[Scenes as source code]
■ ■ ■

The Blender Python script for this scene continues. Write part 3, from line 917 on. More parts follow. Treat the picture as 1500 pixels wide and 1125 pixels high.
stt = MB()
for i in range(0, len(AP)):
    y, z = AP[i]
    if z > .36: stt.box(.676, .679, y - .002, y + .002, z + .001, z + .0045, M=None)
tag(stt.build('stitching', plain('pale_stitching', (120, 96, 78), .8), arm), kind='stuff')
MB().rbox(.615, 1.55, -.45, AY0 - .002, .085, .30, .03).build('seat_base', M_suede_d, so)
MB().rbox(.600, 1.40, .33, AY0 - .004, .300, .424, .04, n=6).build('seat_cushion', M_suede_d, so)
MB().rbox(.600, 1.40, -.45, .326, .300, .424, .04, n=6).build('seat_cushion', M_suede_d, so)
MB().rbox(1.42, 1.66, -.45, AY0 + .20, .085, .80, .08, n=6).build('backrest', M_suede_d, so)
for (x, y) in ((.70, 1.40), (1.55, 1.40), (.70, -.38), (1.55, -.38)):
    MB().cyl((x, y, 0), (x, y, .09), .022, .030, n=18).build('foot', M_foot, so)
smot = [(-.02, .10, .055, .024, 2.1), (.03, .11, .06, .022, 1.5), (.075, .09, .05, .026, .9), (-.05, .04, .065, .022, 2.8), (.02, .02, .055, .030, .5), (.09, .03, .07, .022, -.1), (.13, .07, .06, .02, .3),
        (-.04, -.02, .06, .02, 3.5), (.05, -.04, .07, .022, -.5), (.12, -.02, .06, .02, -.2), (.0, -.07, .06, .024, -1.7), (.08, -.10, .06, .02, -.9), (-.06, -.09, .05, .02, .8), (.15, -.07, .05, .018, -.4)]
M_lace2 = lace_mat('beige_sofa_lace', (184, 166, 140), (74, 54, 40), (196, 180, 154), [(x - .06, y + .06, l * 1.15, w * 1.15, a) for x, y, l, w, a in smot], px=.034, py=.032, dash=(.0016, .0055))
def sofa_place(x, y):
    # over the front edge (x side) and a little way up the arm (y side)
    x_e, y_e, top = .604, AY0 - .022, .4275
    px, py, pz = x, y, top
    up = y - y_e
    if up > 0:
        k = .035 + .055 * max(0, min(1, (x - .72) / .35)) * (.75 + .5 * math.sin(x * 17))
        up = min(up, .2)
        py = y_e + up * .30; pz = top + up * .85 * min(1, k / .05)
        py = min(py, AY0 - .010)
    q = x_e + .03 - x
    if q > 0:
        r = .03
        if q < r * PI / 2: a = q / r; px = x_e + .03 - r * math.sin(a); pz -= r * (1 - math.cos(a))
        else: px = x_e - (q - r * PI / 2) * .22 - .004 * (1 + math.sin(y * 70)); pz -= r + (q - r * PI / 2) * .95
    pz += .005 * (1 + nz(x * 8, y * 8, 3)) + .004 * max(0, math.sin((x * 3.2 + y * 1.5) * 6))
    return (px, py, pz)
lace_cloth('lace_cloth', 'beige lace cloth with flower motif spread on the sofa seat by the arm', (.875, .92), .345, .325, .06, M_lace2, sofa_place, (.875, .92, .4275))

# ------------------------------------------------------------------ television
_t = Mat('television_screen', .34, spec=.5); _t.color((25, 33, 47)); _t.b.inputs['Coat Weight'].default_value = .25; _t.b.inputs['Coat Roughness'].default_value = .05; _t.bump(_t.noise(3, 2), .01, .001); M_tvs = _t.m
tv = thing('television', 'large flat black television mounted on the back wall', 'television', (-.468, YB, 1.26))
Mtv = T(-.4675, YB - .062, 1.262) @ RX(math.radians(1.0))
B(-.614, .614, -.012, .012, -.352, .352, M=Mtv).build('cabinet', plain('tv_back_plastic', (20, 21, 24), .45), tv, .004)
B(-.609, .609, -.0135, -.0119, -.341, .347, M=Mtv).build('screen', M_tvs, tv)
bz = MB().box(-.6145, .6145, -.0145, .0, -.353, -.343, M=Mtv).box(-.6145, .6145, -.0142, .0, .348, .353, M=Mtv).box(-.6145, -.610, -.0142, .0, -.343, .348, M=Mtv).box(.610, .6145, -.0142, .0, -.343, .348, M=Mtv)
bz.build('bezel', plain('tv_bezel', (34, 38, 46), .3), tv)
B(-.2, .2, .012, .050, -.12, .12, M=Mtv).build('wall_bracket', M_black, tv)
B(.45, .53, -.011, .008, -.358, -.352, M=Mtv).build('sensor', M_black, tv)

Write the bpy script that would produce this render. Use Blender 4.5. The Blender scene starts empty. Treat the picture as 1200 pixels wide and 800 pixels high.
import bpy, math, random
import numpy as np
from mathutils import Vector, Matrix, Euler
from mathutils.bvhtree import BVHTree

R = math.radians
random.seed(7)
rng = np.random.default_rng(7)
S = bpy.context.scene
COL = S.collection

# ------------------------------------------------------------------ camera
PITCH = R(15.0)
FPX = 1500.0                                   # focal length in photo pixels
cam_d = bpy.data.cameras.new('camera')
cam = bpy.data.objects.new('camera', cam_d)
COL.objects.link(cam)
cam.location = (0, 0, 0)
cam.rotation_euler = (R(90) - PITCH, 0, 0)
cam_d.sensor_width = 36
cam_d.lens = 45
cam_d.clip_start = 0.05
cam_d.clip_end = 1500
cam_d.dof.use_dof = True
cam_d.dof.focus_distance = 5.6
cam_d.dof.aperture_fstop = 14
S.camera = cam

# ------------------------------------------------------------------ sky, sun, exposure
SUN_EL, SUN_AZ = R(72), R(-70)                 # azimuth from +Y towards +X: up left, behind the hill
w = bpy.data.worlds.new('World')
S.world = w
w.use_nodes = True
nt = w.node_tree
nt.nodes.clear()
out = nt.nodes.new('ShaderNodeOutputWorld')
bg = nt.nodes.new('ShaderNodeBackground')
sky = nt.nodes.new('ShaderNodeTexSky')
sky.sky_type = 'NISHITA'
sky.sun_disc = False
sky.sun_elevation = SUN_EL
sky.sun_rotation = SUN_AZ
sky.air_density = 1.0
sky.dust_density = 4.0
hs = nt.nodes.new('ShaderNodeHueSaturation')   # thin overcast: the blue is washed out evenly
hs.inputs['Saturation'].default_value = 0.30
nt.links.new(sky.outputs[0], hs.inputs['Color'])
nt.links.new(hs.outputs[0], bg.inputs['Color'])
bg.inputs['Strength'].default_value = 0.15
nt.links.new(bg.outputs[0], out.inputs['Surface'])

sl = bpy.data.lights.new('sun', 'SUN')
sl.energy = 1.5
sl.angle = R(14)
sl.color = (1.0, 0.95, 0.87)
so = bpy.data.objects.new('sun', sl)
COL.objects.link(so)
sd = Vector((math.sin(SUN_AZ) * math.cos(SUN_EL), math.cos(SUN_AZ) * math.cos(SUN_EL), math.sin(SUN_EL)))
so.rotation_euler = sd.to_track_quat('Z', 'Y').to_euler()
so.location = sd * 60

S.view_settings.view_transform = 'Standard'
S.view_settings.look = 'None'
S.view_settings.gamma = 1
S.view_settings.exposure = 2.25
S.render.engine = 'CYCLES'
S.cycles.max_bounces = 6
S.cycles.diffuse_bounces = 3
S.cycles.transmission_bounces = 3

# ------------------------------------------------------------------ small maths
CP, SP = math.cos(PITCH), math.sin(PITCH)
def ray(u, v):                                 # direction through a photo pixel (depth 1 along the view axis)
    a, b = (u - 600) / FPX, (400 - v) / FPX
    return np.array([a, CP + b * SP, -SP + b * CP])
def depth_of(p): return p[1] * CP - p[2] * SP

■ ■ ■

Problem to work on: Return exactly the lines above from the line that has "Write the bpy" through the line that has "COL = S.collection", inclusive, and nothing else.

Task output:
Write the bpy script that would produce this render. Use Blender 4.5. The Blender scene starts empty. Treat the picture as 1200 pixels wide and 800 pixels high.
import bpy, math, random
import numpy as np
from mathutils import Vector, Matrix, Euler
from mathutils.bvhtree import BVHTree

R = math.radians
random.seed(7)
rng = np.random.default_rng(7)
S = bpy.context.scene
COL = S.collection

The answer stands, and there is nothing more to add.